Interestingly, both are from Tamil Nadu making a quiet impact on the national scene- Thatha hailing from Sankarapuram in the deep south, goes to Burma, fights for Nethaji's INA and finally gets pushed into Manipur after Independence. At the other end, Ravi's parents, influenced by the Dravidian Movement, has his family roots in Tiruchengode in western part of the state.
For Ravi Chandran Bose, his environmental concerns finds an unmatched icon in the ex-INA man 'Thatha', who works tirelessly for greening the environment, shunning the limelight, awards and only committed action and anonymity is his USP! Though it may not be the author's intention, the two protagonists coming from difference circumstances in South and West Tamil Nadu, unwittingly point to a new emergence of social forces above caste, religion and geography.
Interestingly, Atulya Misra seems to be precisely using this template - the IAS experience is perhaps partly autobiographical - to redefine how an emerging, influential, younger section of the civil services, particularly IAS, would ideally want to look at the larger economic problems in the country, and a new type of governance that is needed which radically breaks from the earlier establishment comfort of the 'neta-babu-contractor' nexus. And all this is with the sole objective of bring back environment issues to the high table of perspectives and action, preferably under a new 'National government' of well-meaning Independents elected to Parliament on the new green approach of Ravi and Thatha and co-opting the entire formal opposition into this national task.

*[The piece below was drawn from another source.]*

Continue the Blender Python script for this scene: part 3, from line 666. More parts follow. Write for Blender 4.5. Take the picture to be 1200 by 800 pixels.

Ravi is in no hurry and works out the elements of the 'ideology of the Oxygen Manifesto' in stages, step-by-step, in line with his own experiences or rather progressive disillusionment with the present state of the administration. Ravi shares in his diaries profound thoughts such as this for instance: “India exists in the hearts and souls of Indians and not in the languages they speak, costumes they wear, or the religion they practice.”
Ravi's father, the author finds out as he traverses continents to dig out his past-, “had spent his entire youth fighting against the imposition of Hindi” in Tamil Nadu. Though Hindi became the official language “by virtue of a single additional vote in the Constituent Assembly”, Ravi sees in the tenacious implementation of the Official Languages Act in government departments, Hindi has a role in “increasing one's outreach”. But he realises that Hindi must not be confused “as an essential ingredient of nation building.” Building a nation on a single national language is only to create “narrow domestic walls”, as the author puts it.
Thus, it is hard issues of environmental degradation, pollution, untreated sewage worsening drinking water, e-waste and so on, besides climate change that informs the core of Ravi's 'Oxygen Manifesto', for which he has the blessings of the other hero in the novel, 'Thatha' too. The culture of 'non-biodegradable packaging' that comes with relentless consumerism, Ravi feels has to be changed. From there, he dabbles in development economics as well, when he says, “Poverty reduction and empowerment of citizens will follow suit if we make development environmental-centric.” Ravi radically roots for a 'carbon footprint-based taxation' that would “automatically promote the use of public transport”.
Even as Ravi's 'Oxygen Manifesto' is being continuously refined and sharpened, bringing in various problems of policy and polity to sharper focus, the author has kept the narrative light all through and refreshes it with his own sociological insights. Atulya Misra argues that the structure of the civil service is basically solid in India, and even its 'democratization' through quotas for OBCs' is timely.
People from “humble backgrounds and remote areas” are getting a first taste of what is to govern in a huge, pluralistic society like India. But other counter-trends are the minuses. For instance, Misra points out that the “third generation” of the political class after Independence, are so taken in by professionals, consultants and experts that its fallout is seen in the evolution of a bureaucracy “which was doomed to obey, not to assert.” “The Judiciary, however, has kept its character intact,” Misra emphasizes. Build 'cycles of trust', not new hierarchies, he exhorts.
As an IAS officer who has seen how the system works from within, Atulya Misra has several insightful observations on a range of subjects including caste
system. Yet, the author through his protagonists yearns for a new utopia based on environmentalism. Since any 'manifesto' wants to change things for the good, first romances with a medley of utopian ideals, are always welcome.